◆ To do: Retype word for word the first line of the listing and each line after it up to the line with "COL = SC.collection", with the pictures taken out.

◆ Scripts that build scenes:
━━━━━━

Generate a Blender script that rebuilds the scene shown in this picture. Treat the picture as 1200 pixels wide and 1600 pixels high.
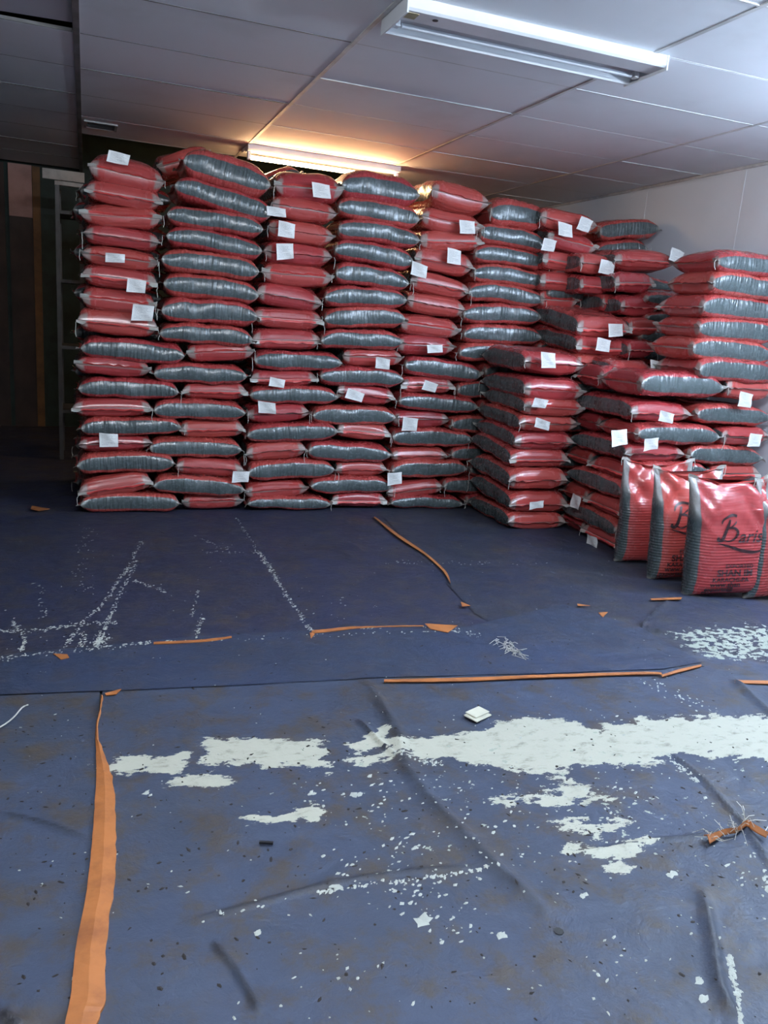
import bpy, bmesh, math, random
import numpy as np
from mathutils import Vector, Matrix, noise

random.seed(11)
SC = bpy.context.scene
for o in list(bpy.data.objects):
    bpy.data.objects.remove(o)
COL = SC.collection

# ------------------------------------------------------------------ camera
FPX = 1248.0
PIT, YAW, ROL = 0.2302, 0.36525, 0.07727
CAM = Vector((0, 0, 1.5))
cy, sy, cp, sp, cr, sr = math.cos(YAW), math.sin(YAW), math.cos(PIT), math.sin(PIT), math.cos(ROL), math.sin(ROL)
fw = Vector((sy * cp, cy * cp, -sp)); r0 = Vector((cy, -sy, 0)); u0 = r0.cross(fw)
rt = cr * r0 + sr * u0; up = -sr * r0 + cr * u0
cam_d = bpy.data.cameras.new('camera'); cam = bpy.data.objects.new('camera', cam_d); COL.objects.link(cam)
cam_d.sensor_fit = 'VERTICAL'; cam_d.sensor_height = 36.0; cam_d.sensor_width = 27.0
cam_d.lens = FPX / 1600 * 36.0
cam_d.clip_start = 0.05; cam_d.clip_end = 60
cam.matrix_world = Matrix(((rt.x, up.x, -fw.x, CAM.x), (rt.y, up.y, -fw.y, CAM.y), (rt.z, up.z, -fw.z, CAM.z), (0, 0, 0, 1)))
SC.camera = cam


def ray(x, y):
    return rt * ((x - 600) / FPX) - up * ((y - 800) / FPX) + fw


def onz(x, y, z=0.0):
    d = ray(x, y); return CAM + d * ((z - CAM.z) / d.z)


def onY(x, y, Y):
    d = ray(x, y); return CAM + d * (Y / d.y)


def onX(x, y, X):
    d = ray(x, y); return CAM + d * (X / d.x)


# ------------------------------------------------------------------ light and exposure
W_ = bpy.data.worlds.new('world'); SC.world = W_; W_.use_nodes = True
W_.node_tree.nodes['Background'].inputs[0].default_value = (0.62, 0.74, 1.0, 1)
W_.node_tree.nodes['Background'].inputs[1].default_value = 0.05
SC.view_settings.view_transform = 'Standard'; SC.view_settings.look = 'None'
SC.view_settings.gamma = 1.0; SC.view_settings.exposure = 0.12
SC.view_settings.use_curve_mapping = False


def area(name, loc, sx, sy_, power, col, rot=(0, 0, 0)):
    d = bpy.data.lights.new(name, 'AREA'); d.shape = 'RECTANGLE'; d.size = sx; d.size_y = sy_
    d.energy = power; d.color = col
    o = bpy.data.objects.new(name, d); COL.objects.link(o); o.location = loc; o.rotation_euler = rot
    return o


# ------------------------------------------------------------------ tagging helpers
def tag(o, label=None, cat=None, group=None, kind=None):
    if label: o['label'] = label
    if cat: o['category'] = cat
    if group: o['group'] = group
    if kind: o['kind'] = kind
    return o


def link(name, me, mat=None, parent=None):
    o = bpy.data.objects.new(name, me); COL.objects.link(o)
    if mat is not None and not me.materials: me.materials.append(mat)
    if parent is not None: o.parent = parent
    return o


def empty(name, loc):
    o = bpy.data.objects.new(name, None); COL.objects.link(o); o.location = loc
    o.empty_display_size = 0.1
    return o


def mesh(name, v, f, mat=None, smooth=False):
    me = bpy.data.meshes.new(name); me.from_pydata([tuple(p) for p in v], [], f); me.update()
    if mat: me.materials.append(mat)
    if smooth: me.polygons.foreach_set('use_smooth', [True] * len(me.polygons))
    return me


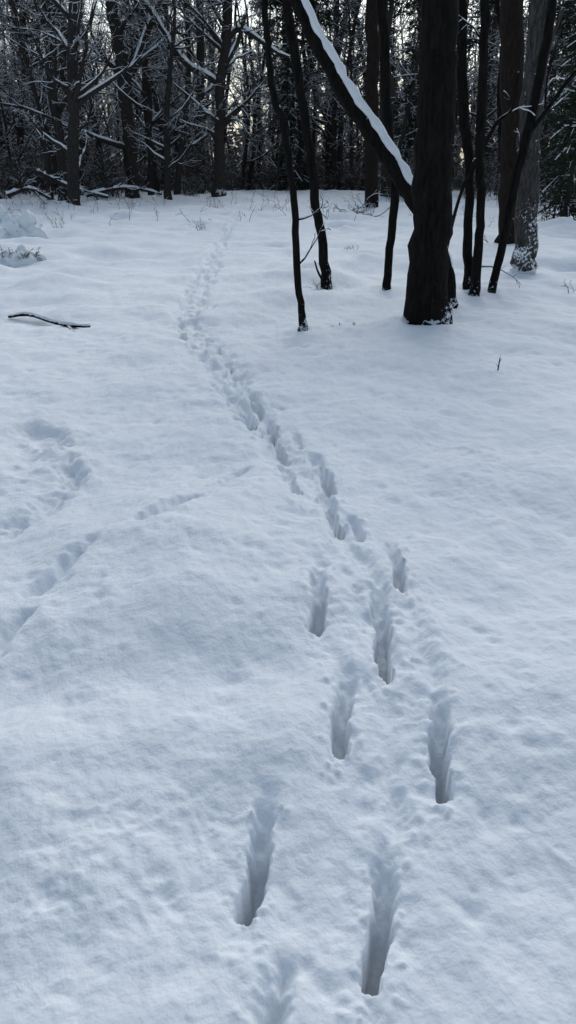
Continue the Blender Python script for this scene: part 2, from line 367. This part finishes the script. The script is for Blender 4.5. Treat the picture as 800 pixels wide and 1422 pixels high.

━━━━━━

◆ Solution to the exercise:
Generate a Blender script that rebuilds the scene shown in this picture. Treat the picture as 1200 pixels wide and 1600 pixels high.
import bpy, bmesh, math, random
import numpy as np
from mathutils import Vector, Matrix, noise

random.seed(11)
SC = bpy.context.scene
for o in list(bpy.data.objects):
    bpy.data.objects.remove(o)
COL = SC.collection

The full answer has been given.